You might call it an end of an era. When Dr. Brett Abney is sworn in as a board member for Grayson County Schools this month, he will break the gender barrier. Since 2006, the school board has been exclusively female, but that ended when one board member decided not to run for another term.
 
“It is kind of unusual, especially in a county such as ours … it is still a predominantly male culture here in Grayson County, and I think that’s all over the state of Kentucky,” said Vice Chairwoman Valeria Hayes-Hicks. “We have had some comments about it because we are all female; there have been comments stating that there should be a man on the board. But that hasn’t stopped us in any way. We just kind of laugh it off and go on because we feel like we’ve been very effective over the course of the time we’ve been on the board.”
 
Board Chairwoman Carolyn Thomason also has heard the comments.
 
“I think they see how well we work together as a team and with our superintendent and central office staff,” she said. “So I think sometimes people might say something about (Superintendent Barry) Anderson and his harem or something like that, but for the most part, I think they see that we are all so dedicated and committed to our students. So a lot of times I think it was just in jest.”
 
Thomason said the board members’ diverse life experiences, plus excellent, knowledgeable district administrators have left them feeling capable of tackling any topic, even those considered more traditionally “male,” such as construction.
 
“I think we all bring some expertise to the table,” she said. “Valeria has an accounting and business background.
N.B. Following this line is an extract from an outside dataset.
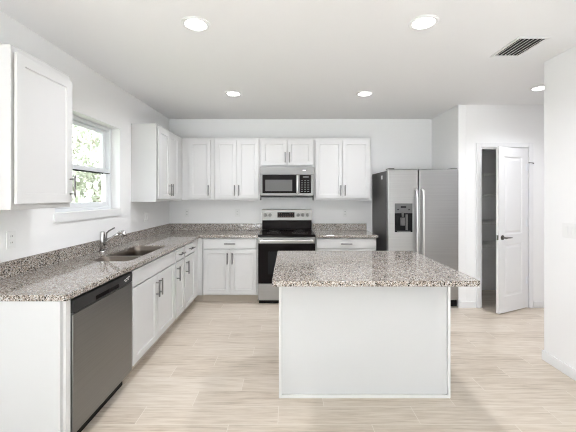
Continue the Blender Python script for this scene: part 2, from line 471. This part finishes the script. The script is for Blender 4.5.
MB().box(-L + .03, -L + .535, 4.185, D - .03, 0, .105).box(-L + .535, -1.151, D - .535, D - .03, 0, .105).build('toe_kick', M['toe'], t)
base_cab('white base cabinet with one wide drawer over two doors, left of the range', back, -1.150, -.406,
         [(-1.130, -.424, -.777)], [(-1.130, -.781, -.810), (-.773, -.424, -.744)])
base_cab('white base cabinet with one wide drawer, between the range and the refrigerator', back, .364, 1.180,
         [(.384, 1.160, .772)], [(.384, .768, .738), (.776, 1.160, .806)])
t = thing('end_panel', 'white finished end panel closing the cabinet run beside the dishwasher', 'panel', (-1.5, 1.75, 0))
MB().box(-L + .001, -1.210, 1.722, 1.742, 0, ZC - .001).build('side_panel', M['island'], t, bevel=.001)
MB().box(-1.232, -1.194, 1.7425, 1.781, 0, ZC - .001).build('filler_strip', M['cabinet'], t, bevel=.0015)

# ------------------------------------------------------------------ countertops
def poly_slab(outer, hole, z0, z1, name, m, parent, bevel=.004):
    b = MB(); es = []
    for lp in [outer] + ([hole] if hole else []):
        vs = [b.bm.verts.new((x, y, z1)) for x, y in lp]
        for i in range(len(vs)): es.append(b.bm.edges.new((vs[i], vs[(i + 1) % len(vs)])))
    r = bmesh.ops.triangle_fill(b.bm, use_beauty=True, use_dissolve=False, edges=es)
    fs = [g for g in r['geom'] if isinstance(g, bmesh.types.BMFace)]
    ex = bmesh.ops.extrude_face_region(b.bm, geom=fs)
    bmesh.ops.translate(b.bm, verts=[g for g in ex['geom'] if isinstance(g, bmesh.types.BMVert)], vec=(0, 0, z0 - z1))
    return b.build(name, m, parent, bevel=bevel)
def rrect(x0, x1, y0, y1, r, n=5):
    p = []
    for cx, cy, a0 in ((x1 - r, y1 - r, 0), (x0 + r, y1 - r, 90), (x0 + r, y0 + r, 180), (x1 - r, y0 + r, 270)):
        for k in range(n + 1):
            a = math.radians(a0 + 90 * k / n); p.append((cx + r * math.cos(a), cy + r * math.sin(a)))
    return p
ZK = .914
SX0, SX1, SY0, SY1 = -1.615, -1.275, 2.600, 3.425
ct = thing('countertop', 'L shaped speckled granite countertop around the left corner, holding the sink', 'countertop', (-1.4, 3.6, ZC), 'granite countertops')
XF, YF = -L + .646, D - .646
poly_slab([(-L + .001, 1.712), (XF, 1.712), (XF, YF), (-.404, YF), (-.404, D - .001), (-L + .001, D - .001)],
          rrect(SX0, SX1, SY0, SY1, .06), ZC, ZK, 'slab', M['granite'], ct)
MB().box(-L + .001, -L + .022, 1.712, D - .001, ZK + .0005, 1.016).build('backsplash', M['granite'], ct, bevel=.002)
MB().box(-L + .0225, -.404, D - .022, D - .001, ZK + .0005, 1.016).build('backsplash', M['granite'], ct, bevel=.002)
ct = thing('countertop', 'short granite countertop between the range and the refrigerator', 'countertop', (.78, 4.6, ZC), 'granite countertops')
MB().box(.362, 1.195, YF, D - .001, ZC, ZK).build('slab', M['granite'], ct, bevel=.004)
MB().box(.362, 1.190, D - .022, D - .001, ZK + .0005, 1.016).build('backsplash', M['granite'], ct, bevel=.002)

# ------------------------------------------------------------------ sink and faucet
sk = thing('sink', 'double bowl stainless steel sink set into the granite under the window', 'sink', (-1.44, 3.0, ZC))
def bowl(x0, x1, y0, y1, zb, r):
    m = MB()
    rings = []
    for ins, z in ((0, ZK - .007), (.0015, ZK - .006), (.004, ZK - .009), (.006, ZC - .03), (.010, zb + .03), (.018, zb + .012), (.04, zb)):
        rings.append([(x, y, z) for x, y in rrect(x0 + ins, x1 - ins, y0 + ins, y1 - ins, max(.02, r - ins * .5))])
    m.loops(rings, cap=False)
    m.bm.faces.new([v for v in m.bm.verts][-len(rings[0]):])
    return m.build('bowl', M['sinksteel'], sk, smooth=True)
YD = 2.855
b1 = bowl(SX0 + .001, SX1 - .001, SY0 + .001, YD - .013, .70, .06)
b2 = bowl(SX0 + .001, SX1 - .001, YD + .013, SY1 - .001, .68, .06)
MB().box(SX0 + .001, SX1 - .001, YD - .0145, YD + .0145, ZC - .03, ZK - .0055).build('divider', M['sinksteel'], sk, bevel=.003)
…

Another of our board members has her own business and we have another with health background and two others have an education background; we’re former teachers and I still work part time for Western, so it helps me because I’m in schools a lot. It helps my perspective to see what’s changing and what’s going on.”
 
Thomason, who has been on the board since 2001, and Hayes-Hicks, who joined in 2004, both served with male board members in the early years of their service. Both said while the dynamics are different, that is more about the individual person than their gender.
 
“It might help the cohesion a little bit, to not have the male-female dynamics,” Hayes-Hicks said, “but overall, the students are the bottom line and we all have that interest at heart, as well as the administrative staff, and that is what we try to keep the focus on.”